For the first time since the death of Chairman Mao four decades ago, a leadership personality cult is emerging in China. You can see it in Beijing’s streets, where President Xi Jinping’s face appears on posters on bus stops, next to those of revolutionary war heroes. Scarlet banners fly with bold white letters saying: ‘Continue Achieving the Successes of Socialism… with Comrade Xi Jinping at the core’. The city has this week been hosting the Communist Party Congress, during which Xi was affirmed for a second (and supposedly final) five-year term. But it looks and feels like a coronation.
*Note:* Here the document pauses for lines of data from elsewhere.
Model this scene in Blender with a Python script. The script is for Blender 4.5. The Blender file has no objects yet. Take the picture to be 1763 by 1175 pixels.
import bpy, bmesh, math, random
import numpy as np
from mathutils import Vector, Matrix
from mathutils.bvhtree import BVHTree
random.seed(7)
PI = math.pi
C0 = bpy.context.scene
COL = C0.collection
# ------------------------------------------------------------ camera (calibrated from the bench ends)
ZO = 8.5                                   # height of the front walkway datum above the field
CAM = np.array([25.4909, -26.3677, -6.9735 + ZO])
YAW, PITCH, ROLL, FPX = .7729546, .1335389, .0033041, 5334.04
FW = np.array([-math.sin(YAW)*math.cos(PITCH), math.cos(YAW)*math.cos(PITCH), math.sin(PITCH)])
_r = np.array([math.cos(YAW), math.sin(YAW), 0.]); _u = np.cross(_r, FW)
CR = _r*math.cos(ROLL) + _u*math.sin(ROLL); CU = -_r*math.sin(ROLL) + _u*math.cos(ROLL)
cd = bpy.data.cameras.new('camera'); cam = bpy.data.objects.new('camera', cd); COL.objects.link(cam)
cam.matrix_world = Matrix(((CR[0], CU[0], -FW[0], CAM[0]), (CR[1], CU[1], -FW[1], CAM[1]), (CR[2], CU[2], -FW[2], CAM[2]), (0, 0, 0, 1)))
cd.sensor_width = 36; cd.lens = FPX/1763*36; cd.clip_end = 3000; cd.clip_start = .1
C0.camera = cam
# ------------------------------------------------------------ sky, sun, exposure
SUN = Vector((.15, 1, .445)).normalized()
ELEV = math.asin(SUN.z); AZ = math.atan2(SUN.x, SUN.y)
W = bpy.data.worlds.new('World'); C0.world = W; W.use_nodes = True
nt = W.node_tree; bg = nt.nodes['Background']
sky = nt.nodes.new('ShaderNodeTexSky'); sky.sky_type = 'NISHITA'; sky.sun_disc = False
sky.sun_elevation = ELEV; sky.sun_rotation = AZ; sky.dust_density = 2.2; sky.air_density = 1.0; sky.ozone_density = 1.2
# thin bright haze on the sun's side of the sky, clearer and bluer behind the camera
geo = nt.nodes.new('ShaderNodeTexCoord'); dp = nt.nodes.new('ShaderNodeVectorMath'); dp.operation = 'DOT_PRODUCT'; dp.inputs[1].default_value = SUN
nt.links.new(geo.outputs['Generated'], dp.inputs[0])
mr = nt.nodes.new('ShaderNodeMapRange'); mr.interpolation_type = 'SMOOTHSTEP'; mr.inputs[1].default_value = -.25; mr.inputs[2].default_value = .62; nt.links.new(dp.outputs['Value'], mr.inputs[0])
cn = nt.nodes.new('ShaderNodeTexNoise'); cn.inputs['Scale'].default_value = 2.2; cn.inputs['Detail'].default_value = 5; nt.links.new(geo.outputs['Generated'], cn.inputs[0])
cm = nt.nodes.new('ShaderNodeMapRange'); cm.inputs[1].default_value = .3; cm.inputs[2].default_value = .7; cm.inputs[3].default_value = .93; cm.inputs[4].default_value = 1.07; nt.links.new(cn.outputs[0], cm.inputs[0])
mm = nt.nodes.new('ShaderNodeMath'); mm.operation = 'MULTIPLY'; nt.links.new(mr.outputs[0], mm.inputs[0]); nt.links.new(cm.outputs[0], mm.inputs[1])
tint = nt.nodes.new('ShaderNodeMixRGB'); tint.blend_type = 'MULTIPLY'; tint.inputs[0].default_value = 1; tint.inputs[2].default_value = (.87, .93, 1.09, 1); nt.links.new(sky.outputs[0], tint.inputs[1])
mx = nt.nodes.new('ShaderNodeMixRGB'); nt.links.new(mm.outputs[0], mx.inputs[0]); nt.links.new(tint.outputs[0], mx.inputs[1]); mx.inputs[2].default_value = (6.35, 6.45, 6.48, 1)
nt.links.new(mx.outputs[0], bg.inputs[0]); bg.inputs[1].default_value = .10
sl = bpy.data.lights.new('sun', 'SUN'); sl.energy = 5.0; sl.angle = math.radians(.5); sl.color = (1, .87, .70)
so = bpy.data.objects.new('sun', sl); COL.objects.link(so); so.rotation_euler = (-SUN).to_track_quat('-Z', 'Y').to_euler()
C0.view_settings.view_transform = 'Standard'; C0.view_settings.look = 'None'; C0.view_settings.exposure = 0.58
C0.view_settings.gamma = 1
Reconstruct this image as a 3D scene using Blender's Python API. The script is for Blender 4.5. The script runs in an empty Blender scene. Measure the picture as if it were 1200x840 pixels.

To those who remember Mao’s iron-fisted rule and the cult around him, the emerging Xi cult might seem like a great leap backwards. After Mao’s death in 1976, the Party made plain that it was leaving behind, at some considerable speed, the nightmare years of the Cultural Revolution when child was set upon parent, student upon teacher, and neighbour upon neighbour. It was blamed on Mao Zedong, who had unfettered rule, being swayed by bad advice. So no president since him has served for more than two terms — and it is a mark of Chinese modernity that the reins of power were passed from one president to the next without tearing the country apart.
It ought to be unthinkable that in today’s China, a personality cult should be right around the corner. Yet the past five years of Xi’s tenure have been softening up the Chinese people and leadership to accept this. Of course, Chinese leaders have always tended to attract adulation: ancient emperors were once known as ‘sons of heaven’, and modern Chinese leaders have been always and everywhere praised for their incredible ability to rule, their omniscient foresight, their unbounded benevolence.